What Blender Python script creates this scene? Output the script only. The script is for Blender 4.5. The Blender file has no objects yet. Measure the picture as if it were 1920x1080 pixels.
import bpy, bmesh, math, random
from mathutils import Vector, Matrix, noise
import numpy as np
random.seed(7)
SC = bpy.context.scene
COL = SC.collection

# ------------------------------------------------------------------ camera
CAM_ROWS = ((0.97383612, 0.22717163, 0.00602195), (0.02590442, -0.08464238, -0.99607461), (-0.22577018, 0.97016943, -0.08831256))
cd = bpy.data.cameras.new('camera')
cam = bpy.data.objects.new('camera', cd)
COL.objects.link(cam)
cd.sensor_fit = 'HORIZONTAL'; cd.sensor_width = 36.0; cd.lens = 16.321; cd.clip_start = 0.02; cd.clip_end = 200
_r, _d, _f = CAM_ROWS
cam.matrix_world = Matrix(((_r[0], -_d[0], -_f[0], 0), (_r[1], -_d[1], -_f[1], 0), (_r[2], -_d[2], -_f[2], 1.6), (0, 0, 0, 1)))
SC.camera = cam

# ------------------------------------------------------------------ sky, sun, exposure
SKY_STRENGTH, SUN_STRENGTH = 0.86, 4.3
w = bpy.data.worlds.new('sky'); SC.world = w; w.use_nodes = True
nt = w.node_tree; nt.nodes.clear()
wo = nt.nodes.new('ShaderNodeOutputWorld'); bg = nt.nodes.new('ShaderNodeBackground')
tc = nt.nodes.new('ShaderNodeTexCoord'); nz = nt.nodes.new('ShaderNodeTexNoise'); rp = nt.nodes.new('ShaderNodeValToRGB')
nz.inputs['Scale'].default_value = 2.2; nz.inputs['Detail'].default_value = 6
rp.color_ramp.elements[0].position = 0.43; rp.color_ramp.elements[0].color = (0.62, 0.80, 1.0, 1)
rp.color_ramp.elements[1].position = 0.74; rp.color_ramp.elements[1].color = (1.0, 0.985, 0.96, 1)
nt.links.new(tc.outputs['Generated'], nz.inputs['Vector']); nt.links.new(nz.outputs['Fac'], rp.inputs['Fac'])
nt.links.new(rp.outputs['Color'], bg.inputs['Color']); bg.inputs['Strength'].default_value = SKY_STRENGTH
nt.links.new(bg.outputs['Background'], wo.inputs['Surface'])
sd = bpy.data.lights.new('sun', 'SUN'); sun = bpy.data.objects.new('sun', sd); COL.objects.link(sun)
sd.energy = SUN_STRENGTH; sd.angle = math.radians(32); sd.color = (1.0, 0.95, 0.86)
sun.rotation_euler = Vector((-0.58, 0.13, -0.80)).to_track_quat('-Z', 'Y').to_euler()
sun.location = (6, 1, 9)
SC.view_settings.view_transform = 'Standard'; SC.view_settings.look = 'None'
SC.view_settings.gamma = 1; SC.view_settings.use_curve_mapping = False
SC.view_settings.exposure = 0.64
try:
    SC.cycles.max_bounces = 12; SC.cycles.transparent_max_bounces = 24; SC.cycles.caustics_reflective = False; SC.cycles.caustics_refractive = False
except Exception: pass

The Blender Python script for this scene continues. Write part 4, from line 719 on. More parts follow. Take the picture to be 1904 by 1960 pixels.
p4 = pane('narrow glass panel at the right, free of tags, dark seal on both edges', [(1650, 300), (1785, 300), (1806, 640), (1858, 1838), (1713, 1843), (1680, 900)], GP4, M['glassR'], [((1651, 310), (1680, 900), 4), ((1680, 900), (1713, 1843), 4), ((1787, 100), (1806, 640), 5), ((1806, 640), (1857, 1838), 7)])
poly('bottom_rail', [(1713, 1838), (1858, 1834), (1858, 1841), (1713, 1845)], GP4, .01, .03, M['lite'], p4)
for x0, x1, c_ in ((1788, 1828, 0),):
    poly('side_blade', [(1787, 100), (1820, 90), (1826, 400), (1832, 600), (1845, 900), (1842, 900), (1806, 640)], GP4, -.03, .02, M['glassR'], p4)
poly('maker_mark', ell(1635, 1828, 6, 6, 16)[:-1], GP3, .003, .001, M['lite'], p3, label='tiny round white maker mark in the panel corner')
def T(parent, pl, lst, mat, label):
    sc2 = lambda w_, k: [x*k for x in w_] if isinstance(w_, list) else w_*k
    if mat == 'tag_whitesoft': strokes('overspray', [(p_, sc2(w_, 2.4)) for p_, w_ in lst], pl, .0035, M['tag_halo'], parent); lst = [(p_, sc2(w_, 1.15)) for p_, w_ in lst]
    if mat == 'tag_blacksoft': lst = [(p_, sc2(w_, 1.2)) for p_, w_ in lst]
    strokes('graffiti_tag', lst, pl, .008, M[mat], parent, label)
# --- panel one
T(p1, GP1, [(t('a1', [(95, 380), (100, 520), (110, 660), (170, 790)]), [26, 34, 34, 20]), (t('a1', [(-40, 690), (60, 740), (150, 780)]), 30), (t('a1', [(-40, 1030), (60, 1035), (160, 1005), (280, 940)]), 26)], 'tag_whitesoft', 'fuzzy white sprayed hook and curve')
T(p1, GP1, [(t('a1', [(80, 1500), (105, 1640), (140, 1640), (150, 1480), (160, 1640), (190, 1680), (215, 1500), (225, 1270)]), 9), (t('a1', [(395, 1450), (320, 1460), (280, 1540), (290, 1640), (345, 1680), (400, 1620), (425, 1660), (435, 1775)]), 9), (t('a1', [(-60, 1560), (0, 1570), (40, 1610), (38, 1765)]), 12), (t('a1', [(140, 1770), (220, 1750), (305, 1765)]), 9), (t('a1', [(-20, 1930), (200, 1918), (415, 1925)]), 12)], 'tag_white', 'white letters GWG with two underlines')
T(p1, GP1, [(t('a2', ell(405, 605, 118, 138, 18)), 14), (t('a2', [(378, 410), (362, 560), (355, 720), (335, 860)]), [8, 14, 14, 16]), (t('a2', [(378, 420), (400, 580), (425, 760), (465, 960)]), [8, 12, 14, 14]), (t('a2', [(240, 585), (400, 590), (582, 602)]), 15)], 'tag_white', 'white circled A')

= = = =

EXERCISE
Print the records above in full, exactly.

ANSWER TO THE TASK
What Blender Python script creates this scene? Output the script only. The script is for Blender 4.5. The Blender file has no objects yet. Measure the picture as if it were 1920x1080 pixels.
import bpy, bmesh, math, random
from mathutils import Vector, Matrix, noise
import numpy as np
random.seed(7)
SC = bpy.context.scene
COL = SC.collection

# ------------------------------------------------------------------ camera
CAM_ROWS = ((0.97383612, 0.22717163, 0.00602195), (0.02590442, -0.08464238, -0.99607461), (-0.22577018, 0.97016943, -0.08831256))
cd = bpy.data.cameras.new('camera')
cam = bpy.data.objects.new('camera', cd)
COL.objects.link(cam)
cd.sensor_fit = 'HORIZONTAL'; cd.sensor_width = 36.0; cd.lens = 16.321; cd.clip_start = 0.02; cd.clip_end = 200
_r, _d, _f = CAM_ROWS
cam.matrix_world = Matrix(((_r[0], -_d[0], -_f[0], 0), (_r[1], -_d[1], -_f[1], 0), (_r[2], -_d[2], -_f[2], 1.6), (0, 0, 0, 1)))
SC.camera = cam

# ------------------------------------------------------------------ sky, sun, exposure
SKY_STRENGTH, SUN_STRENGTH = 0.86, 4.3
w = bpy.data.worlds.new('sky'); SC.world = w; w.use_nodes = True
nt = w.node_tree; nt.nodes.clear()
wo = nt.nodes.new('ShaderNodeOutputWorld'); bg = nt.nodes.new('ShaderNodeBackground')
tc = nt.nodes.new('ShaderNodeTexCoord'); nz = nt.nodes.new('ShaderNodeTexNoise'); rp = nt.nodes.new('ShaderNodeValToRGB')
nz.inputs['Scale'].default_value = 2.2; nz.inputs['Detail'].default_value = 6
rp.color_ramp.elements[0].position = 0.43; rp.color_ramp.elements[0].color = (0.62, 0.80, 1.0, 1)
rp.color_ramp.elements[1].position = 0.74; rp.color_ramp.elements[1].color = (1.0, 0.985, 0.96, 1)
nt.links.new(tc.outputs['Generated'], nz.inputs['Vector']); nt.links.new(nz.outputs['Fac'], rp.inputs['Fac'])
nt.links.new(rp.outputs['Color'], bg.inputs['Color']); bg.inputs['Strength'].default_value = SKY_STRENGTH
nt.links.new(bg.outputs['Background'], wo.inputs['Surface'])
sd = bpy.data.lights.new('sun', 'SUN'); sun = bpy.data.objects.new('sun', sd); COL.objects.link(sun)
sd.energy = SUN_STRENGTH; sd.angle = math.radians(32); sd.color = (1.0, 0.95, 0.86)
sun.rotation_euler = Vector((-0.58, 0.13, -0.80)).to_track_quat('-Z', 'Y').to_euler()
sun.location = (6, 1, 9)
SC.view_settings.view_transform = 'Standard'; SC.view_settings.look = 'None'
SC.view_settings.gamma = 1; SC.view_settings.use_curve_mapping = False
SC.view_settings.exposure = 0.64
try:
    SC.cycles.max_bounces = 12; SC.cycles.transparent_max_bounces = 24; SC.cycles.caustics_reflective = False; SC.cycles.caustics_refractive = False
except Exception: pass

The Blender Python script for this scene continues. Write part 4, from line 719 on. More parts follow. Take the picture to be 1904 by 1960 pixels.
p4 = pane('narrow glass panel at the right, free of tags, dark seal on both edges', [(1650, 300), (1785, 300), (1806, 640), (1858, 1838), (1713, 1843), (1680, 900)], GP4, M['glassR'], [((1651, 310), (1680, 900), 4), ((1680, 900), (1713, 1843), 4), ((1787, 100), (1806, 640), 5), ((1806, 640), (1857, 1838), 7)])
poly('bottom_rail', [(1713, 1838), (1858, 1834), (1858, 1841), (1713, 1845)], GP4, .01, .03, M['lite'], p4)
for x0, x1, c_ in ((1788, 1828, 0),):
    poly('side_blade', [(1787, 100), (1820, 90), (1826, 400), (1832, 600), (1845, 900), (1842, 900), (1806, 640)], GP4, -.03, .02, M['glassR'], p4)
poly('maker_mark', ell(1635, 1828, 6, 6, 16)[:-1], GP3, .003, .001, M['lite'], p3, label='tiny round white maker mark in the panel corner')
def T(parent, pl, lst, mat, label):
    sc2 = lambda w_, k: [x*k for x in w_] if isinstance(w_, list) else w_*k
    if mat == 'tag_whitesoft': strokes('overspray', [(p_, sc2(w_, 2.4)) for p_, w_ in lst], pl, .0035, M['tag_halo'], parent); lst = [(p_, sc2(w_, 1.15)) for p_, w_ in lst]
    if mat == 'tag_blacksoft': lst = [(p_, sc2(w_, 1.2)) for p_, w_ in lst]
    strokes('graffiti_tag', lst, pl, .008, M[mat], parent, label)
# --- panel one
T(p1, GP1, [(t('a1', [(95, 380), (100, 520), (110, 660), (170, 790)]), [26, 34, 34, 20]), (t('a1', [(-40, 690), (60, 740), (150, 780)]), 30), (t('a1', [(-40, 1030), (60, 1035), (160, 1005), (280, 940)]), 26)], 'tag_whitesoft', 'fuzzy white sprayed hook and curve')
T(p1, GP1, [(t('a1', [(80, 1500), (105, 1640), (140, 1640), (150, 1480), (160, 1640), (190, 1680), (215, 1500), (225, 1270)]), 9), (t('a1', [(395, 1450), (320, 1460), (280, 1540), (290, 1640), (345, 1680), (400, 1620), (425, 1660), (435, 1775)]), 9), (t('a1', [(-60, 1560), (0, 1570), (40, 1610), (38, 1765)]), 12), (t('a1', [(140, 1770), (220, 1750), (305, 1765)]), 9), (t('a1', [(-20, 1930), (200, 1918), (415, 1925)]), 12)], 'tag_white', 'white letters GWG with two underlines')
T(p1, GP1, [(t('a2', ell(405, 605, 118, 138, 18)), 14), (t('a2', [(378, 410), (362, 560), (355, 720), (335, 860)]), [8, 14, 14, 16]), (t('a2', [(378, 420), (400, 580), (425, 760), (465, 960)]), [8, 12, 14, 14]), (t('a2', [(240, 585), (400, 590), (582, 602)]), 15)], 'tag_white', 'white circled A')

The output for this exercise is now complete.